November 3, 2024
Summary: There are great disparities in vulnerable Canadians’ access to CVITP services across Canada. This shows up clearly in different rates of participation in CVITP services between the provinces.
In this article, we look at the 2020 provincial poverty data Statistics Canada estimated using its Market Basket Measure or MBM. (At that time, Statistics Canada had yet to establish a separate MBM for the territories.) We compare this data with the CRA’s data on the number of CVITP clients served in each province during the 2021 tax filing season. From this, we calculate the percentage of those living in poverty who were served by the CVITP. (We use the generous assumption that all individuals served by the CVITP in 2021 were living in poverty in 2020.) This gives us what we call CVITP participation rates by province.
We rank the provinces in terms of their participation rates. The participation rates vary substantially, New Brunswick (43.4%) having the best participation rate and Ontario (17.4%) the worst, well below the rate for all the provinces combined (24.3%). In a forthcoming article, we try to explain why there are such large divergences in the participation rates between the ten provinces by analyzing the differences in CVITP results, infrastructure and productivity.
There are great disparities in vulnerable Canadians’ access to CVITP services across Canada. This shows up clearly in different rates of participation in CVITP services between the provinces.
The most recent data set from Statistics Canada on poverty within provinces and territories, dating from 2020, does not include any data on poverty within the territories.[i] This is because Statistics Canada, which has used the Market Basket Measure or MBM to determine poverty rates since 2018, only finalized its MBM methodology for the territories in 2022.

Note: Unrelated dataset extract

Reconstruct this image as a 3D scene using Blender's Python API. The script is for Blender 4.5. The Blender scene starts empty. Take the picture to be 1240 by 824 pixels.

The table below shows the poverty rates for adults (18 years of age and older) by province in 2020. All these individuals were eligible to file a 2020 income tax and benefit return during the 2021 tax filing season.
We make the generous assumption that all the individuals who obtained CVITP assistance in the 2021 tax filing season to file their 2020 tax and benefit return season were living in poverty in 2020. The income ceilings recommended by the CRA be used by host organizations to establish eligibility for receiving free CVITP services lie above the official poverty line. Thus, some clients eligible to receive these services in 2021 were not living in poverty in 2020.
We compare the 2020 provincial poverty numbers with the CRA’s provincial numbers for CVITP clients served in the 2021 tax season. From this, we calculate the percentage of those living in poverty who were served by the CVITP. We call this percentage the participation rate.
In the table below, we rank the provinces in terms of their participation rates. As can be seen, New Brunswick has the best participation rate, with 43.4% of the province’s poor receiving CVITP services. At 17.4%, Ontario has the worst participation rate among the provinces, well below the rate for all the provinces combined (24.3%).
Why are there such wide divergences between the provinces in the proportion of people served of those living in poverty? In a forthcoming article, we try to answer this question by analyzing the differences in the participation rates between the ten provinces in the results achieved from CVITP service delivery, CVITP infrastructure supporting service delivery and CVITP productivity.
[i] A different data set from Statistics Canada was used for our article “The CVITP’s 2023 Coverage of the Impoverished in Canada” which shows the total number of those living in poverty in 2020 was 2,024,000. However, the CVITP participation rates derived from these two figures are not significantly different.